_Direction_
Locate the word "this" in the data below, then copy every line that holds it.
== Material shown
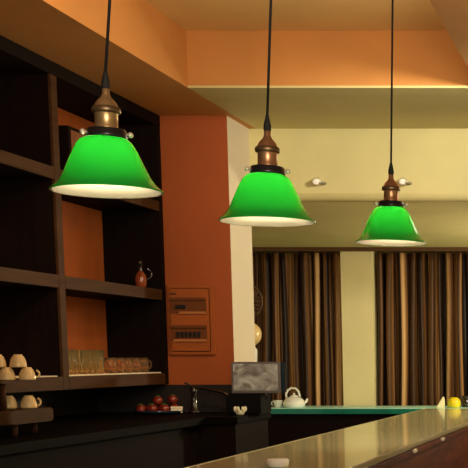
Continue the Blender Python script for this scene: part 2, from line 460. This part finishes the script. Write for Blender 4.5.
PL = [((-1.1055, 2.56, 1.8475), (-1.086, 2.236), 'largest green glass pendant lamp, hanging before the shelf unit at left', .018),
      ((-.868, 2.88, 1.8205), (-.847, 2.327), 'middle green glass pendant lamp, hanging beside the orange pillar', .020),
      ((-.762, 3.80, 1.857), (-.744, 2.592), 'smallest green glass pendant lamp, hanging above the right curtain', .016)]
for i, (p0, (xt, zt), lab, lean) in enumerate(PL):
    r = make_pendant(i)
    r.location = p0; r.rotation_euler = (0, lean, 0)
    r['label'] = lab; r['group'] = 'green pendant lamps'
    # the flex leaves the grip and runs up to its rose
    inv = (Matrix.Translation(p0) @ Matrix.Rotation(lean, 4, 'Y')).inverted()
    g0 = Vector((p0[0], p0[1], p0[2])) + Matrix.Rotation(lean, 3, 'Y') @ Vector((0, 0, .226 * 1.055))
    k = (CZ - g0.z) / (zt - g0.z)
    g1 = Vector((g0.x + (xt - g0.x) * k, p0[1], CZ))
    obj('cord', tb([inv @ g0, inv @ g0.lerp(g1, .3), inv @ g0.lerp(g1, .7), inv @ (g1 - Vector((0, 0, .02)))], .0031), 'cord', r, 'thin black fabric cord')
    mm = inv @ Matrix.Translation(g1)
    obj('ceiling_rose', lt([(.05, -.002), (.05, -.014), (.035, -.024), (.008, -.03)], 40, mm, True, True), 'black_metal', r)

# ------------------------------------------------------------------ breaker box on the pillar
q = thing('breaker_box', 'orange electrical breaker box with two windows on the pillar', 'breaker box', (-2.745, 7.5, 1.73))
obj('box_body', bx(-.145, .145, -.022, 0, -.217, .217, bev=.006), 'box_plastic', q)
obj('cover', bx(-.128, .118, -.030, -.022, -.195, .195, bev=.004), 'box_plastic', q)
for z, sw in ((.085, 0), (-.085, 1)):
    w = obj('window', bx(-.125, .098, -.0335, -.030, z - .046, z + .050, bev=.001), 'box_window', q, 'brown window of the breaker box')
    obj('sill', bx(-.07 if not sw else -.11, .096, -.041, -.0335, z - .050, z - .034, bev=.002), 'pale_strip', w, 'pale orange sill')
    obj('hood', bx(-.125, .098, -.045, -.0335, z + .034, z + .052, bev=.002), 'box_window', w)
    if sw:
        for k in range(6):
            obj('switch', bx(-.088 + .026 * k, -.072 + .026 * k, -.046, -.0335, z - .022, z + .012, bev=.002), 'switch', w, 'small black breaker switch')
    else:
        obj('switch', bx(-.088, -.028, -.046, -.0335, z - .016, z + .006, bev=.002), 'switch', w, 'wide black main switch')
obj('badge', bx(-.125, -.085, -.032, -.030, .155, .163), 'switch', q, 'small dark dash of lettering')

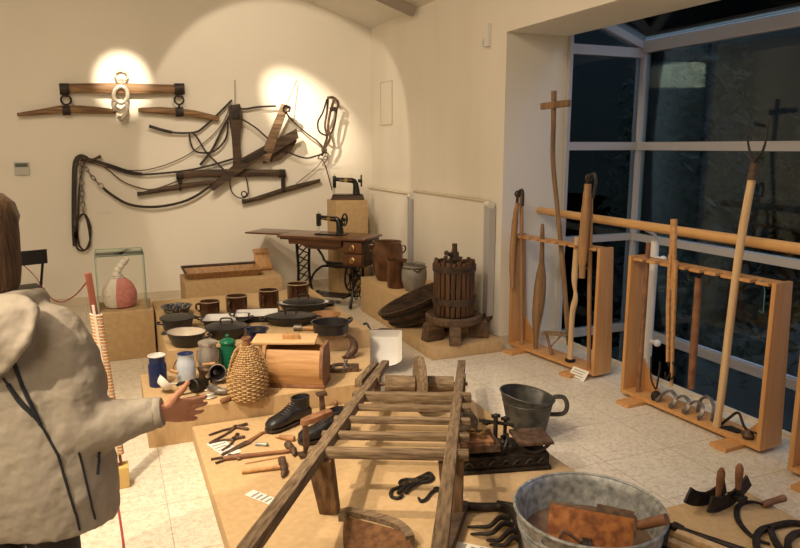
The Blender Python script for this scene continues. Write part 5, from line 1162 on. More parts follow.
b = MB(M); d = V((math.cos(-0.35), math.sin(-0.35), 0)); b.tube(crv([d * 0.15 + V((0, 0, 0.252)), d * 0.21 + V((0, 0, 0.25)), d * 0.235 + V((0, 0, 0.20)), d * 0.215 + V((0, 0, 0.15)), d * 0.132 + V((0, 0, 0.145))], 6), 0, flat=(0.026, 0.006), up=(-d.y, d.x, 0)); 
b.tube(crv([d * 0.15 + V((0, 0, 0.252)), d * 0.21 + V((0, 0, 0.25)), d * 0.235 + V((0, 0, 0.20)), d * 0.215 + V((0, 0, 0.15)), d * 0.132 + V((0, 0, 0.145))], 6), 0.009); b.build('handle', 'zinc_dark', t)

# ------------------------------------------------------------------ zinc tub with the rusty waffle-box
UC = V((1.628, 1.985, TT)); t = thing('zinc_tub', 'large round zinc wash tub at the bottom edge of the platform', 'tub', UC); M = Matrix.Translation(UC) @ Matrix.Diagonal((0.965, 0.965, 1, 1))
b = MB(M); b.lathe([(0.235, 0.0), (0.245, 0.0), (0.252, 0.03), (0.285, 0.19), (0.291, 0.215), (0.300, 0.222), (0.294, 0.228), (0.283, 0.216), (0.276, 0.19), (0.242, 0.03), (0.235, 0.014)], 56); b.build('wall', 'zinc', t)
b = MB(M); b.lathe([(0, 0.088), (0.256, 0.088), (0.256, 0.10), (0, 0.10)], 48); b.build('bottom', 'tub_floor', t, 'brownish stained bottom')
b = MB(M); b.ring((0, 0, 0.224), 0.295, 0.007, n=56); b.build('rim', 'zinc', t)
for z_, r_ in ((0.14, 0.2755), (0.16, 0.280)): b = MB(M); b.ring((0, 0, z_), r_, 0.005, n=56); b.build('bead', 'zinc', t)
b = MB(M); b.tube(crv([V((0.285 * math.cos(q), 0.285 * math.sin(q), 0.19)) * 1 + V((0.03 * k * math.cos(q), 0.03 * k * math.sin(q), 0)) for q, k in ((3.4, 0), (3.5, 1), (3.75, 1), (3.85, 0))], 5), 0.007); b.build('handle', 'zinc', t)
TL, TR = fl(550, 502, 0.35), fl(636, 517, 0.35); ex = (TR - TL).normalized(); dn = (V((0, 0, -1)) * 0.78 + V((ex.y, -ex.x, 0)) * 0.5).normalized(); nn = ex.cross(dn).normalized()
if nn.y > 0: nn = -nn
L = (TR - TL).length; Hh = 0.172
t = thing('rusty_box', 'flat orange rusty iron baking box with a latch standing in the zinc tub', 'box', (TL + TR) / 2 + dn * Hh)
def bp(x, y, z): return TL + ex * x + dn * y + nn * z
b = MB(); b.hexa([bp(0, 0, -0.055), bp(L, 0, -0.055), bp(L, Hh, -0.055), bp(0, Hh, -0.055), bp(0, 0, 0), bp(L, 0, 0), bp(L, Hh, 0), bp(0, Hh, 0)], 0.008); b.build('body', 'rust', t)
b = MB(); b.beam(bp(0, 0.0, -0.005), bp(L, 0.0, -0.005), 0.012, 0.012, nn); b.beam(bp(L, 0, -0.005), bp(L, Hh, -0.005), 0.010, 0.012, nn); b.beam(bp(L * 0.55, -0.01, -0.02), bp(L * 0.98, -0.004, -0.02), 0.03, 0.03, nn); b.build('edge_strip', 'brown_iron', t)
b = MB(); cx, cy = L * 0.47, 0.125
for dx_ in (-0.012, 0, 0.012): b.beam(bp(cx + dx_, cy - 0.02, 0.006), bp(cx + dx_, cy + 0.02, 0.006), 0.008, 0.012, nn)
b.beam(bp(cx - 0.022, cy, 0.008), bp(cx + 0.022, cy, 0.008), 0.010, 0.014, nn); b.build('latch', 'iron', t)
b = MB(); b.tube(crv([bp(cx - 0.02, cy, 0.02), bp(cx - 0.06, cy - 0.02, 0.03), bp(cx - 0.085, cy - 0.025, 0.03), bp(cx - 0.10, cy + 0.01, 0.03)], 5), 0.006); b.sph(bp(cx - 0.115, cy + 0.025, 0.03), 0.017, (1.6, 1, 1)); b.build('lever', 'brown_iron', t)
h0, h1 = bp(L - 0.01, 0.035, -0.03), fl(667, 519, 0.38); b = MB(); b.tube([h0, lerp(h0, h1, 0.15), lerp(h0, h1, 0.2), h1], [0.012, 0.012, 0.018, 0.020], 14); b.build('handle', 'tool_wood', t)

# iron fork with dark wooden handle
t = thing('iron_fork', 'black iron four-tined fork head lying beside the zinc tub', 'fork', fl(495, 520, TT)); z = TT + 0.022
b = MB(); b.tube(crv([fl(458, 505, z), fl(480, 507, z), fl(500, 507, z), fl(512, 512, z + 0.02), fl(520, 528, z + 0.02), fl(524, 552, z + 0.01)], 6), 0.019, 10); b.tube([fl(497, 504, z), fl(512, 508, z), fl(521, 509, z)], [0.018, 0.024, 0.024], 10); b.build('head', 'iron', t)
for (u, v), (um, vm), (ur, vr) in (((468, 527), (490, 524), (510, 519)), ((471, 534), (492, 531), (513, 525)), ((487, 540), (500, 538), (519, 532)), ((490, 544.5), (505, 543), (521, 540))):
    b = MB(); P = crv([fl(ur, vr, z + 0.02), fl(lerp(ur, um, 0.5), lerp(vr, vm, 0.5) - 4, z + 0.03), fl(um, vm + 2, z + 0.01), fl(lerp(um, u, 0.6), lerp(vm, v, 0.6) + 1, z), fl(u, v, TT + 0.004)], 5); b.tube(P, [0.014 * (1 - 0.7 * i / len(P)) for i in range(len(P))], 8); b.build('tine', 'iron', t)
a, c = fl(463, 505, TT + 0.028), fl(444, 556, TT + 0.028)
solo('wooden_stave', MB().beam(a, c, 0.05, 0.05, bev=0.006), 'dark_wood', 'dark square wooden stave lying beside the right barrow handle', 'stave')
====
_Task answer_
Continue the Blender Python script for this scene: part 2, from line 460. This part finishes the script. Write for Blender 4.5.
The Blender Python script for this scene continues. Write part 5, from line 1162 on. More parts follow.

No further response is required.